### WORK TO DO
Working from the top of the listing below, retype each line through the line containing "return o, [h1, h2]", both included, with no pictures.

### SUPPLIED INFORMATION
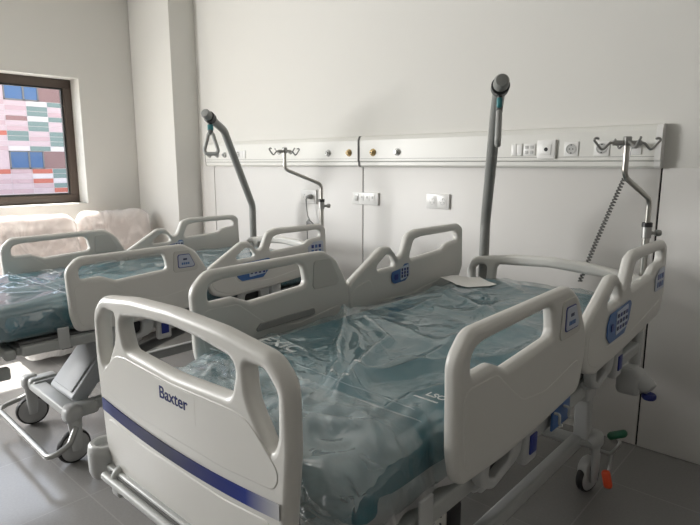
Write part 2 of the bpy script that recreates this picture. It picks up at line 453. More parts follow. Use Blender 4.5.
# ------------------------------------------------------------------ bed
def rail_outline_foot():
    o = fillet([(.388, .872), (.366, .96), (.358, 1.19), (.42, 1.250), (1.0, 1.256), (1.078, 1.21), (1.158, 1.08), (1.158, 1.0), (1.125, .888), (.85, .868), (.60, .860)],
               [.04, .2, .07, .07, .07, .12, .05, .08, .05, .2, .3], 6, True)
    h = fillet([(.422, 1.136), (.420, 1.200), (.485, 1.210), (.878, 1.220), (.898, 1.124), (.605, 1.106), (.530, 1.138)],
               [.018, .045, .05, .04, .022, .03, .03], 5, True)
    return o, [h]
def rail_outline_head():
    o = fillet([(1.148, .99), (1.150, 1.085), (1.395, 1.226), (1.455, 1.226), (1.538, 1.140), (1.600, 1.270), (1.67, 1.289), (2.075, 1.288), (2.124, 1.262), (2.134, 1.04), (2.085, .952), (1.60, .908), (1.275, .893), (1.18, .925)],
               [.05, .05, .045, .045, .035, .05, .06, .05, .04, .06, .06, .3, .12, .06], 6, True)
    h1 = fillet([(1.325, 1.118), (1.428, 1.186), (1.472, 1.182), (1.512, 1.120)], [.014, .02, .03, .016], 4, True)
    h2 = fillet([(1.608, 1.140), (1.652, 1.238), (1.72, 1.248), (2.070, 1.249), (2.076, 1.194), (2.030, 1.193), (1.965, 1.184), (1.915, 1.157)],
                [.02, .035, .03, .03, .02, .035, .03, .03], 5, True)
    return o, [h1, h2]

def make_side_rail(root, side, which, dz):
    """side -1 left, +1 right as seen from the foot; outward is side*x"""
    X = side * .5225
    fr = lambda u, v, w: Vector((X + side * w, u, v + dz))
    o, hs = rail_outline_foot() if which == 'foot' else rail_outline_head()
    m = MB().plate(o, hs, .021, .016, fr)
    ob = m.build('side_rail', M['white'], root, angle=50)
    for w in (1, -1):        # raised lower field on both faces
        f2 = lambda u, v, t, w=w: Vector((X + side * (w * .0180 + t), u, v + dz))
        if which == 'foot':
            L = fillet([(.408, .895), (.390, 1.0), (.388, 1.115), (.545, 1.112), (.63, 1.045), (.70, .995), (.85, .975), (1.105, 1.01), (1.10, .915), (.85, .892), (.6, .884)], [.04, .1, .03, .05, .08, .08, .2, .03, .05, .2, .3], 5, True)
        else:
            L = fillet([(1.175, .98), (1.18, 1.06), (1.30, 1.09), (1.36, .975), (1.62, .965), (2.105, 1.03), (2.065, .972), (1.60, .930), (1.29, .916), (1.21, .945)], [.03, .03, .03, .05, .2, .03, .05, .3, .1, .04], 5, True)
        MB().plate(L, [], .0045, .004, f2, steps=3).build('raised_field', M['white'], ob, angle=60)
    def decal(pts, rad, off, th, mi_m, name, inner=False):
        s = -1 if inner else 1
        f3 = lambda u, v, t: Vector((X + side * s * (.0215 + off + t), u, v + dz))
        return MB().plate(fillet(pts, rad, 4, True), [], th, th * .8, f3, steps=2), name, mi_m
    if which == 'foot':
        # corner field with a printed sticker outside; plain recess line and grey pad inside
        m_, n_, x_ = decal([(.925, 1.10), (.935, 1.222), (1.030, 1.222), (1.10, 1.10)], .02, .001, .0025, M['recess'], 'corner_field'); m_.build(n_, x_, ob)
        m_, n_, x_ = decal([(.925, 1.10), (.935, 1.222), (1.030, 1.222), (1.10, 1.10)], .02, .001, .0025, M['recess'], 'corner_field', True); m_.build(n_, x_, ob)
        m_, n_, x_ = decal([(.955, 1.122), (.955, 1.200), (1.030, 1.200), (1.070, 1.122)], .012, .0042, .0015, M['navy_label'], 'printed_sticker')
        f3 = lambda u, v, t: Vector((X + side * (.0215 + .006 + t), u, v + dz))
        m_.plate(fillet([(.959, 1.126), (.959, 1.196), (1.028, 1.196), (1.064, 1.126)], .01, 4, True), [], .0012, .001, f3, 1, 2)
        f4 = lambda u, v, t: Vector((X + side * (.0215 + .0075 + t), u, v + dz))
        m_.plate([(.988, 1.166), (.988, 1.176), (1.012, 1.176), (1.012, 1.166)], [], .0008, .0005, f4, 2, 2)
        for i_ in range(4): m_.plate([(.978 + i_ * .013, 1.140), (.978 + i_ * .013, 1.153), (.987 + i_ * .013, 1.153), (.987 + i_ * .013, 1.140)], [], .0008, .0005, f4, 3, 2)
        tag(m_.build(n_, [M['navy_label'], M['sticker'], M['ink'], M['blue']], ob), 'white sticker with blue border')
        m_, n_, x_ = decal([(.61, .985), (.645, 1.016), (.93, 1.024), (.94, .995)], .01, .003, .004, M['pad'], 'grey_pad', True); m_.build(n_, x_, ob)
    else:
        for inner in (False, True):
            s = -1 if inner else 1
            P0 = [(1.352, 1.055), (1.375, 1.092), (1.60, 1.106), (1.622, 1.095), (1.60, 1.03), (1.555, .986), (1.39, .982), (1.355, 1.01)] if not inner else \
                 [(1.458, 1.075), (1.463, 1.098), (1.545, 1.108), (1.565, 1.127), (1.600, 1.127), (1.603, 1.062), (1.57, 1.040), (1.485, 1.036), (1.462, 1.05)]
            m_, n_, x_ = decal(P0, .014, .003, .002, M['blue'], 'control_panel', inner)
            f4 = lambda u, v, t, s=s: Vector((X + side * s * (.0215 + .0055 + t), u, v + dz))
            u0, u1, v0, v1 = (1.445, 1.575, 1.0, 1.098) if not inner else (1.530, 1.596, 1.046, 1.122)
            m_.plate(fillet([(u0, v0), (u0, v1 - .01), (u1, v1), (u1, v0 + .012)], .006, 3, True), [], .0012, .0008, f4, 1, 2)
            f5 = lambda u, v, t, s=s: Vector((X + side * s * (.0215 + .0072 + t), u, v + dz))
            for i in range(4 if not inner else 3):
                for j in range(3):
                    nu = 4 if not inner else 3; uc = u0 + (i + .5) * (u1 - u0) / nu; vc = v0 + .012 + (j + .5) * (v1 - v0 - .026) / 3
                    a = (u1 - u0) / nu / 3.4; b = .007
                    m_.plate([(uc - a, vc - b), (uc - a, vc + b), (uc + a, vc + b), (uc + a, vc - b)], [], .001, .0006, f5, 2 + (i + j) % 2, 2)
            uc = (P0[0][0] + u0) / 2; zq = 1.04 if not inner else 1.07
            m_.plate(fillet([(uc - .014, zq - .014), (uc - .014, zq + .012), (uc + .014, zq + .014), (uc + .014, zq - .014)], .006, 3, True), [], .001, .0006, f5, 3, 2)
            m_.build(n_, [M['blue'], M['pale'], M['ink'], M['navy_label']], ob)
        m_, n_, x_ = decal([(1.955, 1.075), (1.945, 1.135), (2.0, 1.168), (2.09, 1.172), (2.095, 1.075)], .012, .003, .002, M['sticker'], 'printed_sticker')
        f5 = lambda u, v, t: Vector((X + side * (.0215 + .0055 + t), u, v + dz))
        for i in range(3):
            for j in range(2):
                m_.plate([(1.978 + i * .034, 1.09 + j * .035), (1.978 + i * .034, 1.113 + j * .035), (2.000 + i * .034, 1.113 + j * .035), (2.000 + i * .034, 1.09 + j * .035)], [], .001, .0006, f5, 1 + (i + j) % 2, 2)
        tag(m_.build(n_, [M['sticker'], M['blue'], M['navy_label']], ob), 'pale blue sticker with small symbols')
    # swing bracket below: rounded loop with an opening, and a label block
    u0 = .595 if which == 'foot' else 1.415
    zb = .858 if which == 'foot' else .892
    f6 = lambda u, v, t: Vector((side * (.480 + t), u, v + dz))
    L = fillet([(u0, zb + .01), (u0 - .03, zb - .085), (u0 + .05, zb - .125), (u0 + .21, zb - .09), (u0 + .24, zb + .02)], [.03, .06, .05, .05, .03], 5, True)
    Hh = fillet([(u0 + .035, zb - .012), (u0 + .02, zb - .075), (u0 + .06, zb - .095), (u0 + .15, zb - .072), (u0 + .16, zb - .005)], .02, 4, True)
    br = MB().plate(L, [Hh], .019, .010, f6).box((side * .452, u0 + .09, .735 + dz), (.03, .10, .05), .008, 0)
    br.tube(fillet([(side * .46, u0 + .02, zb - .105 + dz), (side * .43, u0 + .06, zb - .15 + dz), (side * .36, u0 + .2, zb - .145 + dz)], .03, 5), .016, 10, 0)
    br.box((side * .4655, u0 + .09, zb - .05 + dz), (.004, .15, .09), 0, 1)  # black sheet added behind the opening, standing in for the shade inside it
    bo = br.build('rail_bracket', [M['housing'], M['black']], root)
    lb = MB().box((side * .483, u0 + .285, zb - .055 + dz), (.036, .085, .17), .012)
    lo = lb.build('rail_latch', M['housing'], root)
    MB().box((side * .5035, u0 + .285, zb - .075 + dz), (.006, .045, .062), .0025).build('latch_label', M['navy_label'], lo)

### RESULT
Write part 2 of the bpy script that recreates this picture. It picks up at line 453. More parts follow. Use Blender 4.5.
# ------------------------------------------------------------------ bed
def rail_outline_foot():
    o = fillet([(.388, .872), (.366, .96), (.358, 1.19), (.42, 1.250), (1.0, 1.256), (1.078, 1.21), (1.158, 1.08), (1.158, 1.0), (1.125, .888), (.85, .868), (.60, .860)],
               [.04, .2, .07, .07, .07, .12, .05, .08, .05, .2, .3], 6, True)
    h = fillet([(.422, 1.136), (.420, 1.200), (.485, 1.210), (.878, 1.220), (.898, 1.124), (.605, 1.106), (.530, 1.138)],
               [.018, .045, .05, .04, .022, .03, .03], 5, True)
    return o, [h]
def rail_outline_head():
    o = fillet([(1.148, .99), (1.150, 1.085), (1.395, 1.226), (1.455, 1.226), (1.538, 1.140), (1.600, 1.270), (1.67, 1.289), (2.075, 1.288), (2.124, 1.262), (2.134, 1.04), (2.085, .952), (1.60, .908), (1.275, .893), (1.18, .925)],
               [.05, .05, .045, .045, .035, .05, .06, .05, .04, .06, .06, .3, .12, .06], 6, True)
    h1 = fillet([(1.325, 1.118), (1.428, 1.186), (1.472, 1.182), (1.512, 1.120)], [.014, .02, .03, .016], 4, True)
    h2 = fillet([(1.608, 1.140), (1.652, 1.238), (1.72, 1.248), (2.070, 1.249), (2.076, 1.194), (2.030, 1.193), (1.965, 1.184), (1.915, 1.157)],
                [.02, .035, .03, .03, .02, .035, .03, .03], 5, True)
    return o, [h1, h2]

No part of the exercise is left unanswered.